Nice cases with VIA EVCM-F Rev 3 E20 Mini-ITX mainboards with VIA CLE266 chipsets & VT8235M South bridges. FSB runs @ 133mhz.

The CPU is a VIA C3 1.0A "Nehemiah" @ 1ghz (133 x 7.5) 15watt TDP Stepping is 6:9:8 RAM is 256mb @ 266mhz CL=2.5 expandable to 1gb in a single 184pin full size slot. This stepping of the CPU includes the full P686 instruction set and dual hardware random number generators. The SDK for using the RNG is no longer available on the VIA website. I should post the short C routine use it.

All of my units came with a stick of 500mb DDR 333mhz class 2.5 PC2700U memory.

BIOS date is Jan 2005, so I think Fedora 4 is the earliest RH release with an exact driver for the S3 Unichrome video card. All releases after RH9 have a VESA video driver and a driver for the VIA Rhine-II integrated network chip. The audio chip is AC/97 compatible, but I've yet to get one working.

Connections :
(1) External 100mbs Ethernet port
(4) External USB 2.0 ports
(2) Internal ATA-133 IDE sockets
(3) External Audio ports (mic in, line in, line out)

(1) Internal converter board for either compact flash cartridge or 144pin flash DOM to standard IDE socket. The CF card mounts as CF-ATA 1.1

Physically, it's 12.5" H x 10" D x 2" W

This model is really a very small standard PC main board with a standard AT 20pin power connection. However you want to arrange it long term, short term you simply need to open the case and plug in a surplus PC power supply and everything works from the front panel on-off switch.

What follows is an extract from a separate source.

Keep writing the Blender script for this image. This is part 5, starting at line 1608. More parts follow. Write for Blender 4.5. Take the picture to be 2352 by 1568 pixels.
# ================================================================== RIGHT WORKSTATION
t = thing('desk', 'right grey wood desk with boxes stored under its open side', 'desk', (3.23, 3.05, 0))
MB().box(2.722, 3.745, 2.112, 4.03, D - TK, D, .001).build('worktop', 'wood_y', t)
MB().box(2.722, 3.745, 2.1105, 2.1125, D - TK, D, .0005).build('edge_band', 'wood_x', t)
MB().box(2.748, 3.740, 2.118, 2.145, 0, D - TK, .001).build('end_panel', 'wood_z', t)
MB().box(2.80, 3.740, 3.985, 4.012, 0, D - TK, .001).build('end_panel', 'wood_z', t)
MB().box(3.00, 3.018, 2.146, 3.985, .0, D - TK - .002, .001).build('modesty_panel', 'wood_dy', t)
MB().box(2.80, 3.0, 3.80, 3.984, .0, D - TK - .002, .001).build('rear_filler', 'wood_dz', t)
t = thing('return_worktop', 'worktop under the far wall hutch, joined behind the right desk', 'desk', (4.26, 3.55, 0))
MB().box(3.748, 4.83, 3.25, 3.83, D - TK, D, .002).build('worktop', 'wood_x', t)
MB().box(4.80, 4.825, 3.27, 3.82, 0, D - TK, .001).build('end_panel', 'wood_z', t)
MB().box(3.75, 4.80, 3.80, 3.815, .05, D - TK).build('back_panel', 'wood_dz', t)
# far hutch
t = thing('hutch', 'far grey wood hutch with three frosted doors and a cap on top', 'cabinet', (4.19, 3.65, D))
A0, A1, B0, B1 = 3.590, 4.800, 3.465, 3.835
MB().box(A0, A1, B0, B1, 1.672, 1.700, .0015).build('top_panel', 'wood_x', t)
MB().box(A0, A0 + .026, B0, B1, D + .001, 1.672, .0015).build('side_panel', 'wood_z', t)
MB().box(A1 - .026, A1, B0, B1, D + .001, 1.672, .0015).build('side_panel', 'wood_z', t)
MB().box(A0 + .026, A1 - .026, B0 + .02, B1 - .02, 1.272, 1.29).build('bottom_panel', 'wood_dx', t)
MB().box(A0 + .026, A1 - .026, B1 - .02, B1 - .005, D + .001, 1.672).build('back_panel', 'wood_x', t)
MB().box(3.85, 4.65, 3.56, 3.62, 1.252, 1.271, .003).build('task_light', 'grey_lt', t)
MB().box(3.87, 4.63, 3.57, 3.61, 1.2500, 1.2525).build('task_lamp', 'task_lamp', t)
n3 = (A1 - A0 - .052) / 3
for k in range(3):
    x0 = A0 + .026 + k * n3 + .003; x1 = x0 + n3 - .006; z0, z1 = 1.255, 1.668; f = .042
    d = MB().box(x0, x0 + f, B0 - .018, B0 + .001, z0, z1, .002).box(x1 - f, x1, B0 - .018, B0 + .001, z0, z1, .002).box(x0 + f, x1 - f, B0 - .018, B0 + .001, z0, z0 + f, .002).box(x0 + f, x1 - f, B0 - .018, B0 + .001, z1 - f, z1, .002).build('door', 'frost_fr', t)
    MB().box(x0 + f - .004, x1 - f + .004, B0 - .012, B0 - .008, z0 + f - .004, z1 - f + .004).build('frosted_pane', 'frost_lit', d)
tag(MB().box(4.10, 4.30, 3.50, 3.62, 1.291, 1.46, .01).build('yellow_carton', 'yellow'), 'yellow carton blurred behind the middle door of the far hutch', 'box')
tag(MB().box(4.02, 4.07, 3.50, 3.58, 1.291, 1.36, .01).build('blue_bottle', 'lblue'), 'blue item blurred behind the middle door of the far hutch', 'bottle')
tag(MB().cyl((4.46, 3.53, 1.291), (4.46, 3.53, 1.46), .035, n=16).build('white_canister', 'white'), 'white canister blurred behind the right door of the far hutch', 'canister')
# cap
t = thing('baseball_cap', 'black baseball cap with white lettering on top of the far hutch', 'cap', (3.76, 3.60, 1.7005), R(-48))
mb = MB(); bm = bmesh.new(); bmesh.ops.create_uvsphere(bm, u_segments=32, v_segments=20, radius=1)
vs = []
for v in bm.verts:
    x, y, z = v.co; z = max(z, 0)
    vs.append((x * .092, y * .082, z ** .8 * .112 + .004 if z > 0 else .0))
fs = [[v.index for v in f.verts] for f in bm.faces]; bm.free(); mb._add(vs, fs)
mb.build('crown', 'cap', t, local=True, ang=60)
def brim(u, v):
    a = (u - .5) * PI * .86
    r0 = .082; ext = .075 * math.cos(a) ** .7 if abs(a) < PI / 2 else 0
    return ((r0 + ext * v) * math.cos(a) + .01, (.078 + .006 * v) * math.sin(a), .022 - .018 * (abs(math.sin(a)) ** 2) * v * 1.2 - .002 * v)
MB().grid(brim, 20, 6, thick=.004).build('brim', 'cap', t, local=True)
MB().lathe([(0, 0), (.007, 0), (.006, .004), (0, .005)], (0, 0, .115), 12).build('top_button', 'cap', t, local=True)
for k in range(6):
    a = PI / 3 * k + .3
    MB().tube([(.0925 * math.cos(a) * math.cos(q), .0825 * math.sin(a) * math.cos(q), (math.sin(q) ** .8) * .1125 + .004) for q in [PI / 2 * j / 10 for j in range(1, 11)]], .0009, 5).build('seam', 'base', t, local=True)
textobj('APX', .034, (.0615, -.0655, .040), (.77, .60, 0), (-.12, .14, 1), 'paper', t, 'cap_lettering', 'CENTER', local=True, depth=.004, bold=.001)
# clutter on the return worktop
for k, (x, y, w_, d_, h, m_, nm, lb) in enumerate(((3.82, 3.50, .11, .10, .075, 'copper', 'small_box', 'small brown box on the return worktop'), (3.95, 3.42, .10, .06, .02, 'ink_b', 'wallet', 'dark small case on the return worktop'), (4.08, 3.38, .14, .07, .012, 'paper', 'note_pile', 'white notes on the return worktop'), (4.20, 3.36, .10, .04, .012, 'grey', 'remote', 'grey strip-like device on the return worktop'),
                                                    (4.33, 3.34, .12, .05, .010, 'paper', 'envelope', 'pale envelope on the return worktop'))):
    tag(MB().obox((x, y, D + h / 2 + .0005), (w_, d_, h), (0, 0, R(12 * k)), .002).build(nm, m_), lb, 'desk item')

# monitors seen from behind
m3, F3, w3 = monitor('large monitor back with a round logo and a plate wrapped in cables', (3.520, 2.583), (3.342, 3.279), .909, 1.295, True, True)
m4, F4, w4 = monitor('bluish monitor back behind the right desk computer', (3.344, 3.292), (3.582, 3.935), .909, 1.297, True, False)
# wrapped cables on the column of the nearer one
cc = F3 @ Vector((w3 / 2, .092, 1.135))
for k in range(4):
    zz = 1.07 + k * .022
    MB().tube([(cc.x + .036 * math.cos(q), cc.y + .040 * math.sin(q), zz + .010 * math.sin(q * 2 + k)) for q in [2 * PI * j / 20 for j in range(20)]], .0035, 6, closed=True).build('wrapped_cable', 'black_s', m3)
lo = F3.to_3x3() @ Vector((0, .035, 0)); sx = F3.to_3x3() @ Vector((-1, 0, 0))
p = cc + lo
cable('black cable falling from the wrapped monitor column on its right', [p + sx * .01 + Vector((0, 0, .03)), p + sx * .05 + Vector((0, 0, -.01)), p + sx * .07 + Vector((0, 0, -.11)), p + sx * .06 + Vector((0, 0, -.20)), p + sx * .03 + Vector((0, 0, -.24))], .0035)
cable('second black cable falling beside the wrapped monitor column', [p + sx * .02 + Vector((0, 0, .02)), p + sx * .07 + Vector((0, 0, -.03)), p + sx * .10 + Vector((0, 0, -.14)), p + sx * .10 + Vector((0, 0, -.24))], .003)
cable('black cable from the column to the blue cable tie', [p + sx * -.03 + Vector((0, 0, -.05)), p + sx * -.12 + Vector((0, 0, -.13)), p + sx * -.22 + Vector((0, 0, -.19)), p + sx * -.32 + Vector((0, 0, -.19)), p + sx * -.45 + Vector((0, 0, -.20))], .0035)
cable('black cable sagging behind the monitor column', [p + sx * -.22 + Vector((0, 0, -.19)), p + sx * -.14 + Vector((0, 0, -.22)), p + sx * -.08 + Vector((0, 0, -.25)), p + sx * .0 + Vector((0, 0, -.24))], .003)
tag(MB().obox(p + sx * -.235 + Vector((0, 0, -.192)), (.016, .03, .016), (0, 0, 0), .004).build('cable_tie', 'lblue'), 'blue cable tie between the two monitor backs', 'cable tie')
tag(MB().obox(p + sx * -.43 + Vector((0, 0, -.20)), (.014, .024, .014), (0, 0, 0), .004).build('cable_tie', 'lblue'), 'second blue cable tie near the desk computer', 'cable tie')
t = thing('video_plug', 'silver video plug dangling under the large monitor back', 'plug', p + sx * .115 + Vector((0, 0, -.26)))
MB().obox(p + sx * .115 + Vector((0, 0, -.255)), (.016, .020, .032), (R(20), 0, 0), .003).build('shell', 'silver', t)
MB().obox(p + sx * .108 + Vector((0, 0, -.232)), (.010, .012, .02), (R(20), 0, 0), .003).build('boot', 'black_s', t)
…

Also you then have enough power for an external full size hard drive and CD drive. Because instead of the usual 44 pin DOM connection, there are two regular ATA IDE connections. To make it all work like a "thin client" a CF card / DOM converter to ATA IDE was included along with a standard ribbon cable.

Some quirks...  Though there are two separate IDE connections, you need to make the drive on the red one master, and the drive on the other one slave. The MaxSpeed is also picky about hard drives and keyboards. In particular, it doesn't like small, old (less than 3gb and pre 2000) WD Caviar drives. Also the boot bios doesn't like some keyboards... HP ps/2 keyboards seem to work fine. Just saying so that if your newly acquired unit puts up a fight, try changing these things and go another round with it. Oh yeah, I haven't been able to get an IDE Zip drive to work either. The BIOS wants to change the CHS settings.  Whatever, it's easier to use a USB memory stick anyhow.